Each line that follows is to be retyped exactly.
** Start **
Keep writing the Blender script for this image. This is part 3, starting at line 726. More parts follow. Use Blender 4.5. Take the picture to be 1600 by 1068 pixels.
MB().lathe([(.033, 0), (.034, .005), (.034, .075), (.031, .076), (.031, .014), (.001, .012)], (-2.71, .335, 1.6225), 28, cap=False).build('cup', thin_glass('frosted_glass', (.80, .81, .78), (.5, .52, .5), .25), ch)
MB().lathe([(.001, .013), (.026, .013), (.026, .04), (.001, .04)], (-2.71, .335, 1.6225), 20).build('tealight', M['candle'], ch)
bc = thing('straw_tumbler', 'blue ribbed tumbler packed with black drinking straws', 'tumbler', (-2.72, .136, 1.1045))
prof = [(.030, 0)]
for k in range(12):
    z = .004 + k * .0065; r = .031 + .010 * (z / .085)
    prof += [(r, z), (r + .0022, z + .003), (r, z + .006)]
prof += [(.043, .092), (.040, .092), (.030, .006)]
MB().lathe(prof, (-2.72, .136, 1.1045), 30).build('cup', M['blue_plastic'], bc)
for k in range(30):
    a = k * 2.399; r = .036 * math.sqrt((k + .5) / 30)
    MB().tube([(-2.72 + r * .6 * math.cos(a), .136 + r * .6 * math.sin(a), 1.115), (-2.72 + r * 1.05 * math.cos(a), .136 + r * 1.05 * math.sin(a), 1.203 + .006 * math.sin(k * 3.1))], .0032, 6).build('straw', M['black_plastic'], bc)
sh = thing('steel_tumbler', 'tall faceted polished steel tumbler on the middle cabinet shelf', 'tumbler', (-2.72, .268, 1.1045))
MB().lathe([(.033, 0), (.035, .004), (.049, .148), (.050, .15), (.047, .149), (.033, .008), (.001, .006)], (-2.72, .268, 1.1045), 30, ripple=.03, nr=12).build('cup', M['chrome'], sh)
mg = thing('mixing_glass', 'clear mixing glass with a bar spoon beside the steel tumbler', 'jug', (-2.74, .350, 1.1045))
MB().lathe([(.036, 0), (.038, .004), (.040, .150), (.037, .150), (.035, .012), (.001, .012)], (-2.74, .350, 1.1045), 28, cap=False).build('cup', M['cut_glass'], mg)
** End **
- _Output of the exercise_
Keep writing the Blender script for this image. This is part 3, starting at line 726. More parts follow. Use Blender 4.5. Take the picture to be 1600 by 1068 pixels.
MB().lathe([(.033, 0), (.034, .005), (.034, .075), (.031, .076), (.031, .014), (.001, .012)], (-2.71, .335, 1.6225), 28, cap=False).build('cup', thin_glass('frosted_glass', (.80, .81, .78), (.5, .52, .5), .25), ch)
MB().lathe([(.001, .013), (.026, .013), (.026, .04), (.001, .04)], (-2.71, .335, 1.6225), 20).build('tealight', M['candle'], ch)
bc = thing('straw_tumbler', 'blue ribbed tumbler packed with black drinking straws', 'tumbler', (-2.72, .136, 1.1045))
prof = [(.030, 0)]
for k in range(12):
    z = .004 + k * .0065; r = .031 + .010 * (z / .085)
    prof += [(r, z), (r + .0022, z + .003), (r, z + .006)]
prof += [(.043, .092), (.040, .092), (.030, .006)]
MB().lathe(prof, (-2.72, .136, 1.1045), 30).build('cup', M['blue_plastic'], bc)
for k in range(30):
    a = k * 2.399; r = .036 * math.sqrt((k + .5) / 30)
    MB().tube([(-2.72 + r * .6 * math.cos(a), .136 + r * .6 * math.sin(a), 1.115), (-2.72 + r * 1.05 * math.cos(a), .136 + r * 1.05 * math.sin(a), 1.203 + .006 * math.sin(k * 3.1))], .0032, 6).build('straw', M['black_plastic'], bc)
sh = thing('steel_tumbler', 'tall faceted polished steel tumbler on the middle cabinet shelf', 'tumbler', (-2.72, .268, 1.1045))
MB().lathe([(.033, 0), (.035, .004), (.049, .148), (.050, .15), (.047, .149), (.033, .008), (.001, .006)], (-2.72, .268, 1.1045), 30, ripple=.03, nr=12).build('cup', M['chrome'], sh)
mg = thing('mixing_glass', 'clear mixing glass with a bar spoon beside the steel tumbler', 'jug', (-2.74, .350, 1.1045))
MB().lathe([(.036, 0), (.038, .004), (.040, .150), (.037, .150), (.035, .012), (.001, .012)], (-2.74, .350, 1.1045), 28, cap=False).build('cup', M['cut_glass'], mg)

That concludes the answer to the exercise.